╭──

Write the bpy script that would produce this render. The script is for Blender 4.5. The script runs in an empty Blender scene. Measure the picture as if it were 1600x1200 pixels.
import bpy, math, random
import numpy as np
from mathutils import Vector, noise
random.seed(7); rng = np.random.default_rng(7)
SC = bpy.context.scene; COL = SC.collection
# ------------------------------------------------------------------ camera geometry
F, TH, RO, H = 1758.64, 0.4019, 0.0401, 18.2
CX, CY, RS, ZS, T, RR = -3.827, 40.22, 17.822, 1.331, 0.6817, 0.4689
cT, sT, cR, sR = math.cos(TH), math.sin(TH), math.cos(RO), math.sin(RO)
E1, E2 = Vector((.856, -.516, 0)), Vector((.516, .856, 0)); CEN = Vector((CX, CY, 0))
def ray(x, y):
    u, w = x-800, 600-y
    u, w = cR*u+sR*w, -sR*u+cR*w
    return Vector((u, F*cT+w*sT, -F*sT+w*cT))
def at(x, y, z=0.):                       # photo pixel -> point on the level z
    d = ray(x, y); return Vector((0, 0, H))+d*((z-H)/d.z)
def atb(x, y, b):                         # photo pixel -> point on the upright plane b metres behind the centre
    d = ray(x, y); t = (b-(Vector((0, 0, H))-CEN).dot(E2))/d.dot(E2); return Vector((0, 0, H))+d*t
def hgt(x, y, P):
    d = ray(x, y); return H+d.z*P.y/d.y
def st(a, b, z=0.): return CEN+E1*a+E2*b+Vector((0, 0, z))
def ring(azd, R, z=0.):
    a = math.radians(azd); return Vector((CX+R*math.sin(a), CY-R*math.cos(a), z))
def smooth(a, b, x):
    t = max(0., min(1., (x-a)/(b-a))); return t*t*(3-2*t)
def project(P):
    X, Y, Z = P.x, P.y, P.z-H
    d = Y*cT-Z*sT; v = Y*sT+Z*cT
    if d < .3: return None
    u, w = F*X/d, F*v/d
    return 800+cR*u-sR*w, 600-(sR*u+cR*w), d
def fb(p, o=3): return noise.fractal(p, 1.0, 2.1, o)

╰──

Extract all lines that hold the word "scene".

Write the bpy script that would produce this render. The script is for Blender 4.5. The script runs in an empty Blender scene. Measure the picture as if it were 1600x1200 pixels.
SC = bpy.context.scene; COL = SC.collection